-- DATA LINES start --

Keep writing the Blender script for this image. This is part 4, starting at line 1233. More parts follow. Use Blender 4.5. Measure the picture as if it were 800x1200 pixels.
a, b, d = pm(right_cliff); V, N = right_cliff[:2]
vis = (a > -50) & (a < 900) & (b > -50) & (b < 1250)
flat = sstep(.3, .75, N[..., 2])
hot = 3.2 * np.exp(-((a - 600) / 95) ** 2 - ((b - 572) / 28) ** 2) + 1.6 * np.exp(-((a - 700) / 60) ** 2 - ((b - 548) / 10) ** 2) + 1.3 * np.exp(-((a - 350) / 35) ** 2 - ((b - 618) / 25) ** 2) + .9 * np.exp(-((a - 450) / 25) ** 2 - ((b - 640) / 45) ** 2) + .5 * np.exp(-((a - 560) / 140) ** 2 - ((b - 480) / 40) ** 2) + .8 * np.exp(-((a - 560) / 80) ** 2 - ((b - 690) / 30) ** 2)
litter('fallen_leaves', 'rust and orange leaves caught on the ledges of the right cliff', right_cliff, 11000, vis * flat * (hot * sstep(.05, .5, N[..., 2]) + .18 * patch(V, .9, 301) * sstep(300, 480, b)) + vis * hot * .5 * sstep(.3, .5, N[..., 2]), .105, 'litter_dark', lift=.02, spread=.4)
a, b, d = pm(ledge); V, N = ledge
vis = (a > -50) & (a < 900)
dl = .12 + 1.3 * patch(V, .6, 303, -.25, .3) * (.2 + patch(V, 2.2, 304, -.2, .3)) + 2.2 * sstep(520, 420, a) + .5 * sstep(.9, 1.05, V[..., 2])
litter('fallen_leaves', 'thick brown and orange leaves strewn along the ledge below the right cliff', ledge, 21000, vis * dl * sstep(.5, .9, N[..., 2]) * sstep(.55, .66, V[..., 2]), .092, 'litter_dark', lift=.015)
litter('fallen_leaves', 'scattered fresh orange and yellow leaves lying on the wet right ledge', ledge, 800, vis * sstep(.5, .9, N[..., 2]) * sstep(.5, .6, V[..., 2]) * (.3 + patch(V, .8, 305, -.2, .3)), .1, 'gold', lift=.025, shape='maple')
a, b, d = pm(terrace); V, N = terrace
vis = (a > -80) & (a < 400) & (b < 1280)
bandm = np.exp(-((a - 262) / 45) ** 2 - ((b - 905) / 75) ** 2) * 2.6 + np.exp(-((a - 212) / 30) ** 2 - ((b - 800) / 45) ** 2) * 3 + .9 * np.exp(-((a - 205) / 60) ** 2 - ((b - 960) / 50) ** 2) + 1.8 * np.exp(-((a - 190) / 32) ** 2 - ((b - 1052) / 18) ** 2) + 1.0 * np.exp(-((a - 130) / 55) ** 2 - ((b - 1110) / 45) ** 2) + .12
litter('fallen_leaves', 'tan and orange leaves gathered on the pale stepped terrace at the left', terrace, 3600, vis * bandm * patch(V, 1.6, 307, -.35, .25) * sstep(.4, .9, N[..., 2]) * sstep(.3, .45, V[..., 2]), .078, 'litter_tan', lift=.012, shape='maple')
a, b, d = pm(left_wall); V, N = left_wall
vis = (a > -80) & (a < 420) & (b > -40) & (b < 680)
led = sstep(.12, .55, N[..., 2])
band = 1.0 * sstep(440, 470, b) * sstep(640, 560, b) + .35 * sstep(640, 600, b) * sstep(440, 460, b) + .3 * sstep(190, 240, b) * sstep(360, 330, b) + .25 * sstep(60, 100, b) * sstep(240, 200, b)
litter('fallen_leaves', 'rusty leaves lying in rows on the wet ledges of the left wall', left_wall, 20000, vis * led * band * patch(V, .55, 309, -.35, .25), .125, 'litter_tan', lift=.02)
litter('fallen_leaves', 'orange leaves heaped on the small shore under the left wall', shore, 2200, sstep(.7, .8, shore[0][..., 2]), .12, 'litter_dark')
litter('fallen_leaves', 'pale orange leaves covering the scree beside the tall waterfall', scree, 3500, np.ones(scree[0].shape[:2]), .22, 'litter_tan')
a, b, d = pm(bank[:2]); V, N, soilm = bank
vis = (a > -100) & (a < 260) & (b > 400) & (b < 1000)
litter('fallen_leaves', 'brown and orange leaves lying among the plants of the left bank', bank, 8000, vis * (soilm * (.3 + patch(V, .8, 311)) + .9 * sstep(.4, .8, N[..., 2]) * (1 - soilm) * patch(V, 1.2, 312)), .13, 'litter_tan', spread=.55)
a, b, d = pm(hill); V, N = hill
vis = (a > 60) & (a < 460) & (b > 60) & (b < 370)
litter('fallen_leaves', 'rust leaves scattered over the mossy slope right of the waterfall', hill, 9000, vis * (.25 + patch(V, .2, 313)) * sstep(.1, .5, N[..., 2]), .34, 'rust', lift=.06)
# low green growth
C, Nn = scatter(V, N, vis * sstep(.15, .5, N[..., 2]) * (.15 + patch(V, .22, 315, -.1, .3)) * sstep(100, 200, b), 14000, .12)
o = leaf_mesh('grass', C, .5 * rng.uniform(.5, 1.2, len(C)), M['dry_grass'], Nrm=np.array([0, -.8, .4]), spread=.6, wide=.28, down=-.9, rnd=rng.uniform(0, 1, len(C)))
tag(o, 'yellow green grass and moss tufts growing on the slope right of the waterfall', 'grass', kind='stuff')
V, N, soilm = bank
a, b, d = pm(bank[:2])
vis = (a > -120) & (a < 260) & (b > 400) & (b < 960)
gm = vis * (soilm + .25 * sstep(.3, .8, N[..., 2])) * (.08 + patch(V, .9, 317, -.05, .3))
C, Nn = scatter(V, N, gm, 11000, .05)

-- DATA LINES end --

◆ GOAL:
Give every line of the material again, exactly as it reads.

◆ ANSWER TO THE EXERCISE:
Keep writing the Blender script for this image. This is part 4, starting at line 1233. More parts follow. Use Blender 4.5. Measure the picture as if it were 800x1200 pixels.
a, b, d = pm(right_cliff); V, N = right_cliff[:2]
vis = (a > -50) & (a < 900) & (b > -50) & (b < 1250)
flat = sstep(.3, .75, N[..., 2])
hot = 3.2 * np.exp(-((a - 600) / 95) ** 2 - ((b - 572) / 28) ** 2) + 1.6 * np.exp(-((a - 700) / 60) ** 2 - ((b - 548) / 10) ** 2) + 1.3 * np.exp(-((a - 350) / 35) ** 2 - ((b - 618) / 25) ** 2) + .9 * np.exp(-((a - 450) / 25) ** 2 - ((b - 640) / 45) ** 2) + .5 * np.exp(-((a - 560) / 140) ** 2 - ((b - 480) / 40) ** 2) + .8 * np.exp(-((a - 560) / 80) ** 2 - ((b - 690) / 30) ** 2)
litter('fallen_leaves', 'rust and orange leaves caught on the ledges of the right cliff', right_cliff, 11000, vis * flat * (hot * sstep(.05, .5, N[..., 2]) + .18 * patch(V, .9, 301) * sstep(300, 480, b)) + vis * hot * .5 * sstep(.3, .5, N[..., 2]), .105, 'litter_dark', lift=.02, spread=.4)
a, b, d = pm(ledge); V, N = ledge
vis = (a > -50) & (a < 900)
dl = .12 + 1.3 * patch(V, .6, 303, -.25, .3) * (.2 + patch(V, 2.2, 304, -.2, .3)) + 2.2 * sstep(520, 420, a) + .5 * sstep(.9, 1.05, V[..., 2])
litter('fallen_leaves', 'thick brown and orange leaves strewn along the ledge below the right cliff', ledge, 21000, vis * dl * sstep(.5, .9, N[..., 2]) * sstep(.55, .66, V[..., 2]), .092, 'litter_dark', lift=.015)
litter('fallen_leaves', 'scattered fresh orange and yellow leaves lying on the wet right ledge', ledge, 800, vis * sstep(.5, .9, N[..., 2]) * sstep(.5, .6, V[..., 2]) * (.3 + patch(V, .8, 305, -.2, .3)), .1, 'gold', lift=.025, shape='maple')
a, b, d = pm(terrace); V, N = terrace
vis = (a > -80) & (a < 400) & (b < 1280)
bandm = np.exp(-((a - 262) / 45) ** 2 - ((b - 905) / 75) ** 2) * 2.6 + np.exp(-((a - 212) / 30) ** 2 - ((b - 800) / 45) ** 2) * 3 + .9 * np.exp(-((a - 205) / 60) ** 2 - ((b - 960) / 50) ** 2) + 1.8 * np.exp(-((a - 190) / 32) ** 2 - ((b - 1052) / 18) ** 2) + 1.0 * np.exp(-((a - 130) / 55) ** 2 - ((b - 1110) / 45) ** 2) + .12
litter('fallen_leaves', 'tan and orange leaves gathered on the pale stepped terrace at the left', terrace, 3600, vis * bandm * patch(V, 1.6, 307, -.35, .25) * sstep(.4, .9, N[..., 2]) * sstep(.3, .45, V[..., 2]), .078, 'litter_tan', lift=.012, shape='maple')
a, b, d = pm(left_wall); V, N = left_wall
vis = (a > -80) & (a < 420) & (b > -40) & (b < 680)
led = sstep(.12, .55, N[..., 2])
band = 1.0 * sstep(440, 470, b) * sstep(640, 560, b) + .35 * sstep(640, 600, b) * sstep(440, 460, b) + .3 * sstep(190, 240, b) * sstep(360, 330, b) + .25 * sstep(60, 100, b) * sstep(240, 200, b)
litter('fallen_leaves', 'rusty leaves lying in rows on the wet ledges of the left wall', left_wall, 20000, vis * led * band * patch(V, .55, 309, -.35, .25), .125, 'litter_tan', lift=.02)
litter('fallen_leaves', 'orange leaves heaped on the small shore under the left wall', shore, 2200, sstep(.7, .8, shore[0][..., 2]), .12, 'litter_dark')
litter('fallen_leaves', 'pale orange leaves covering the scree beside the tall waterfall', scree, 3500, np.ones(scree[0].shape[:2]), .22, 'litter_tan')
a, b, d = pm(bank[:2]); V, N, soilm = bank
vis = (a > -100) & (a < 260) & (b > 400) & (b < 1000)
litter('fallen_leaves', 'brown and orange leaves lying among the plants of the left bank', bank, 8000, vis * (soilm * (.3 + patch(V, .8, 311)) + .9 * sstep(.4, .8, N[..., 2]) * (1 - soilm) * patch(V, 1.2, 312)), .13, 'litter_tan', spread=.55)
a, b, d = pm(hill); V, N = hill
vis = (a > 60) & (a < 460) & (b > 60) & (b < 370)
litter('fallen_leaves', 'rust leaves scattered over the mossy slope right of the waterfall', hill, 9000, vis * (.25 + patch(V, .2, 313)) * sstep(.1, .5, N[..., 2]), .34, 'rust', lift=.06)
# low green growth
C, Nn = scatter(V, N, vis * sstep(.15, .5, N[..., 2]) * (.15 + patch(V, .22, 315, -.1, .3)) * sstep(100, 200, b), 14000, .12)
o = leaf_mesh('grass', C, .5 * rng.uniform(.5, 1.2, len(C)), M['dry_grass'], Nrm=np.array([0, -.8, .4]), spread=.6, wide=.28, down=-.9, rnd=rng.uniform(0, 1, len(C)))
tag(o, 'yellow green grass and moss tufts growing on the slope right of the waterfall', 'grass', kind='stuff')
V, N, soilm = bank
a, b, d = pm(bank[:2])
vis = (a > -120) & (a < 260) & (b > 400) & (b < 960)
gm = vis * (soilm + .25 * sstep(.3, .8, N[..., 2])) * (.08 + patch(V, .9, 317, -.05, .3))
C, Nn = scatter(V, N, gm, 11000, .05)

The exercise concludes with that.